While rain continued to fall from those three cumulus clouds, the pink monochrome background faded to gray. She sat on the ground, facing away from the camera, draped in an elaborate dress made of newspapers that flowed behind her. Her hair blew back, in the direction of her sad gaze. Searching through the wind that passed, she was encumbered by all that is newsworthy.
They were facing each other, which meant they now had to face each other. The couple sat together, in matching striped shirts. While a glimmer of a smile hinted to his interest, her upward gaze did not reciprocate. Between them, a digital rendering of an iPhone was inserted atop the washed out background, and served to make the foundation of their relationship explicit.  While not legible, the text exchanges on screen appear robust, in contrast to their silent demeanor, reminding them that at any moment, they would again be socially distanced.
Two iPhones, screens open to Facetime, are situated side by side in the center of this image. A dreadfully beautiful macabre couple were on the distant edges. To the left, she wore a black dress draped in lace. To the right, he swam in an oversized pinstripe suit. They reached each other in a myriad of ways. First, through their gaze. Then there was the red string tied to each of their index figures. Finally, the reach of their arms through their respective iPhones, fingertips nearly meeting.

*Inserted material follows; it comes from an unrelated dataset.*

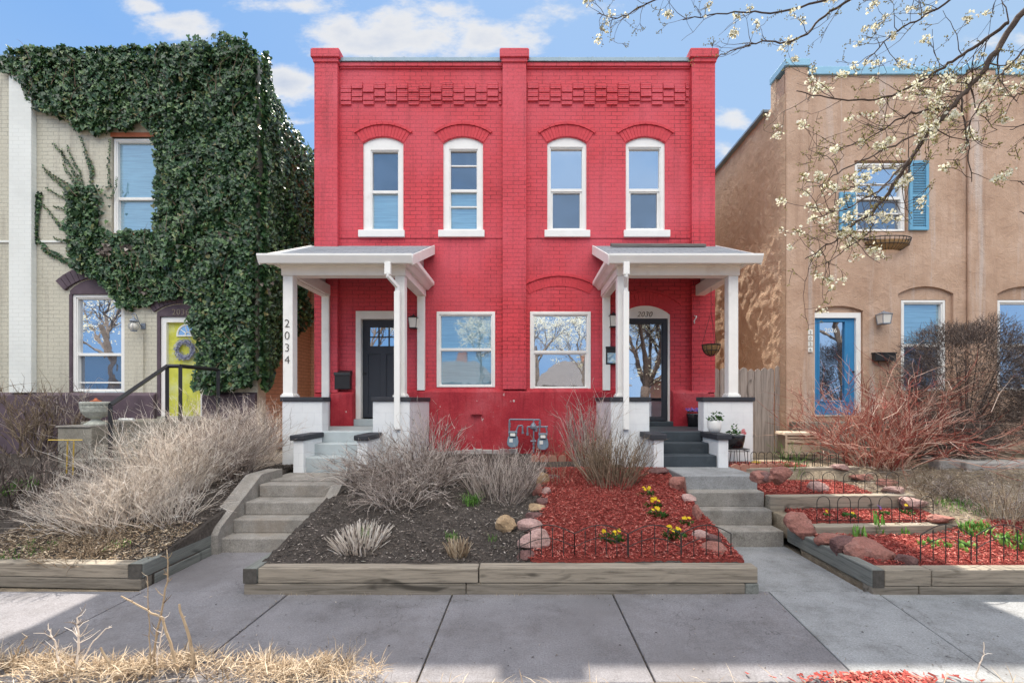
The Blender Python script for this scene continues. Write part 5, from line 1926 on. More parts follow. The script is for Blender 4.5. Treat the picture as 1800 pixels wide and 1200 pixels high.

A recreation of Michaelangelo’s ‘The Creation’. This is their connection.
She sat, cradling her home in her arms. Blooms from rose bushes poured out of its windows. In her right hand, she cupped a glowing crescent moon as it waned. A ring crowned by white dove wings, ready to take flight, adorned her left hand. The rain clouds had reappeared in the background, their usual gray replaced by a dull but familiar pink. Tendrils of wavy hair framed the bittersweet expression on her guileless face. The things she held onto were solid, unlike her worn and faded surroundings. They grounded her, a reminder of how to be lucid.